Scene modeling code data
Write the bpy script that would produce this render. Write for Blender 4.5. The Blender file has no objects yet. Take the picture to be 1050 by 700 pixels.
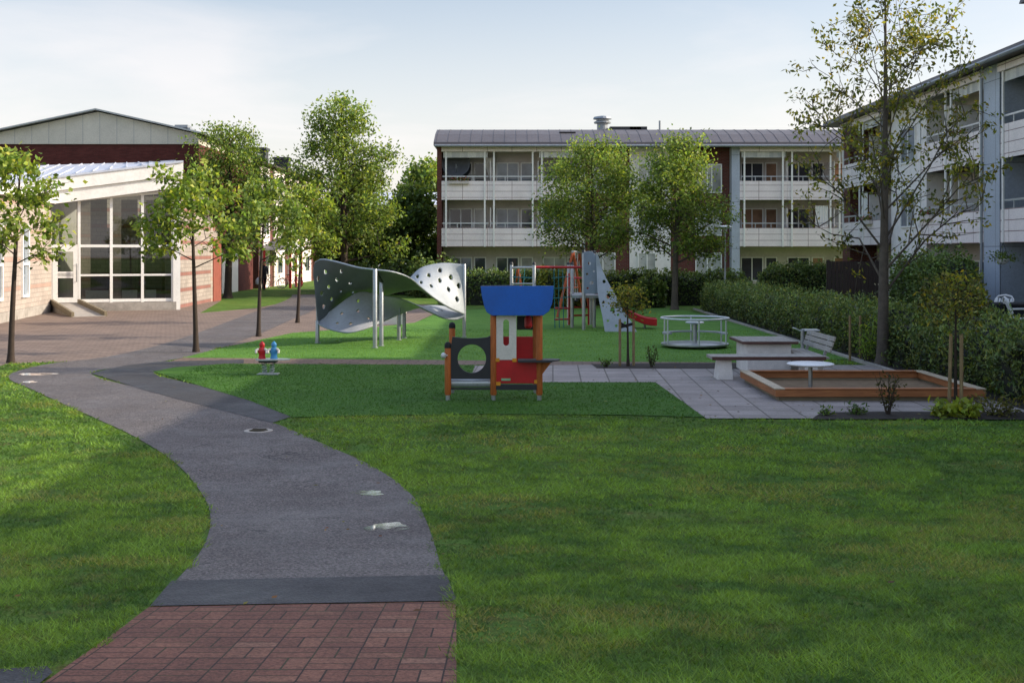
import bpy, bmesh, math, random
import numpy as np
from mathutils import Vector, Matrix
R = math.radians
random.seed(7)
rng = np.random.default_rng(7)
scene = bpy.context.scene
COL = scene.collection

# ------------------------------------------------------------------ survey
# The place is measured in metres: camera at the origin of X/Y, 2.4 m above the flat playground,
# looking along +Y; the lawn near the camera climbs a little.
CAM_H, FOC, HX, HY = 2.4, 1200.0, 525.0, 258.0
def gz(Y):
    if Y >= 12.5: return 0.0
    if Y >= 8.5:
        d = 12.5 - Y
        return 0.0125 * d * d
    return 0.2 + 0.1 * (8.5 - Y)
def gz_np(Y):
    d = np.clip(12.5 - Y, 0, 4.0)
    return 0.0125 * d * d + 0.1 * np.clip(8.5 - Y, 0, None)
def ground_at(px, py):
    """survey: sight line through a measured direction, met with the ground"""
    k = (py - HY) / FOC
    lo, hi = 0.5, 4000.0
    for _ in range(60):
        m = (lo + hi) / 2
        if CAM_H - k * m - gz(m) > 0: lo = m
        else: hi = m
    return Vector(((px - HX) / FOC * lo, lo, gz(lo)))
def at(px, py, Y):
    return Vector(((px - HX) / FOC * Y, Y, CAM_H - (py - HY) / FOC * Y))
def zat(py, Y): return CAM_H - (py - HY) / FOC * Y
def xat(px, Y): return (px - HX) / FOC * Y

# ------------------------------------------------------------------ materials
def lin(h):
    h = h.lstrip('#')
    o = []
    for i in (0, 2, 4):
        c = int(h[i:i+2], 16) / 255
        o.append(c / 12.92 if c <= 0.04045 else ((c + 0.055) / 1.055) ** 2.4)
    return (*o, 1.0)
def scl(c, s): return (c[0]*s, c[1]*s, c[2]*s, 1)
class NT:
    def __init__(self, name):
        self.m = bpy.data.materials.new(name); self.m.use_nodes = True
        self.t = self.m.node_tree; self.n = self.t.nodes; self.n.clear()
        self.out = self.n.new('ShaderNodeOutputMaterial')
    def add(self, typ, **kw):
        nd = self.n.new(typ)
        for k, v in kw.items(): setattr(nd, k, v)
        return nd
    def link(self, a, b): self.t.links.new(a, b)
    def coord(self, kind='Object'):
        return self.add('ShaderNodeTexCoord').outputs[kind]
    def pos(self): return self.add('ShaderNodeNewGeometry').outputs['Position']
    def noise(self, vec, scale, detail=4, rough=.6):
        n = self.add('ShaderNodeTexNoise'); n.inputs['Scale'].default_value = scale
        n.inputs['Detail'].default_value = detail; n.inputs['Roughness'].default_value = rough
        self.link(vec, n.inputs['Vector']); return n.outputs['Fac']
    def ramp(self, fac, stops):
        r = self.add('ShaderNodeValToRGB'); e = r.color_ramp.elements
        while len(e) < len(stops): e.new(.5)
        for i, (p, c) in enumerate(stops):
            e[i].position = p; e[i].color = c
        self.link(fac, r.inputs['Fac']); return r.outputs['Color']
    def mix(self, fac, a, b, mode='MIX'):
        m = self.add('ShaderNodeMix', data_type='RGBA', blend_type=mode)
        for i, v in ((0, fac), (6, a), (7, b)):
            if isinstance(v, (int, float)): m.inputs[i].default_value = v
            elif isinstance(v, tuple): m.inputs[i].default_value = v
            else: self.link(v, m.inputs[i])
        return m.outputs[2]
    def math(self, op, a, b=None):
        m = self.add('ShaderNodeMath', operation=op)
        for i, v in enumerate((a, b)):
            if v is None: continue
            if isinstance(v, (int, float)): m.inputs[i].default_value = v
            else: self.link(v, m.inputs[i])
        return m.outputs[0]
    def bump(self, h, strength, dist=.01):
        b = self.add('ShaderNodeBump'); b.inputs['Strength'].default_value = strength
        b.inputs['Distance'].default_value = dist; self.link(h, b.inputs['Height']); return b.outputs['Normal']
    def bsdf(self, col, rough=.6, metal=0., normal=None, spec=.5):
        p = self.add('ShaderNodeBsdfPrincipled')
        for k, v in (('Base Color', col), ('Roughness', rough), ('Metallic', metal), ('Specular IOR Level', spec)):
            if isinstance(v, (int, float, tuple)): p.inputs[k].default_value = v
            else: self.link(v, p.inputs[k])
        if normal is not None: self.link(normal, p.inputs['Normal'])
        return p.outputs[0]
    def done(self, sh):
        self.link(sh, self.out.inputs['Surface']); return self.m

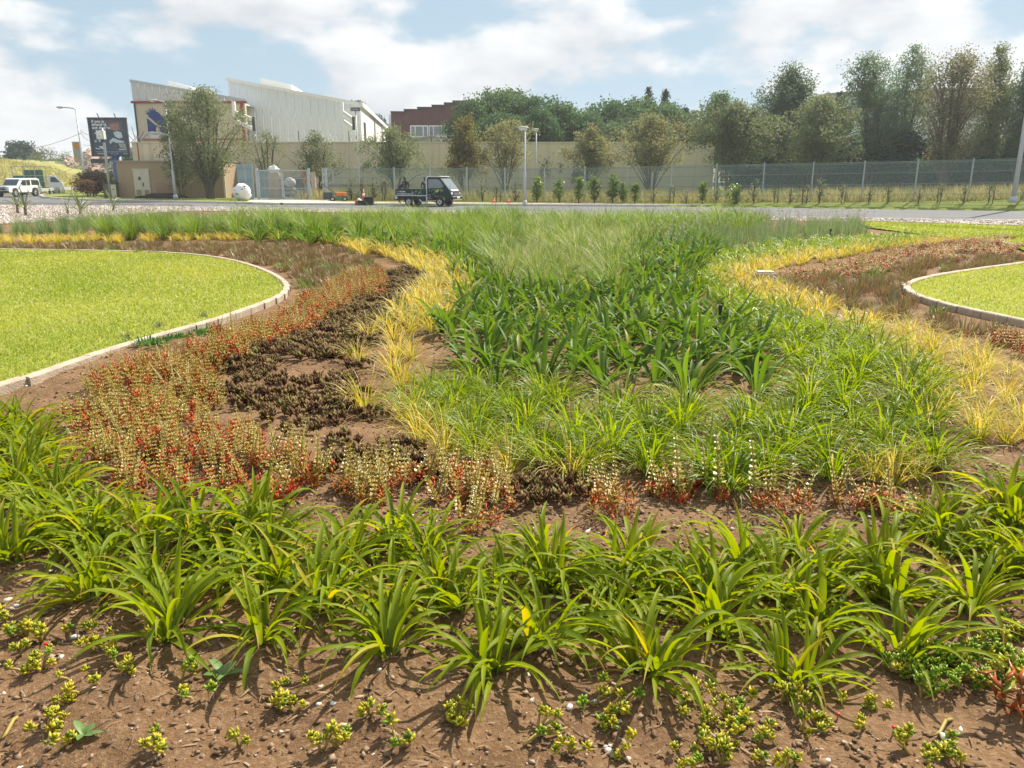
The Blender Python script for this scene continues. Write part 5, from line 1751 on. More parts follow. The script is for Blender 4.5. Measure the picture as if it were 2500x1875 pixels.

• [TASK INSTRUCTIONS] Transcribe, from the records above, the first line and every line after it up to and including the line with "COL = scene.collection"; omit pictures.

• [RESULT OF THE TASK]
Write the bpy script that would produce this render. Write for Blender 4.5. The Blender file has no objects yet. Take the picture to be 1050 by 700 pixels.
import bpy, bmesh, math, random
import numpy as np
from mathutils import Vector, Matrix
R = math.radians
random.seed(7)
rng = np.random.default_rng(7)
scene = bpy.context.scene
COL = scene.collection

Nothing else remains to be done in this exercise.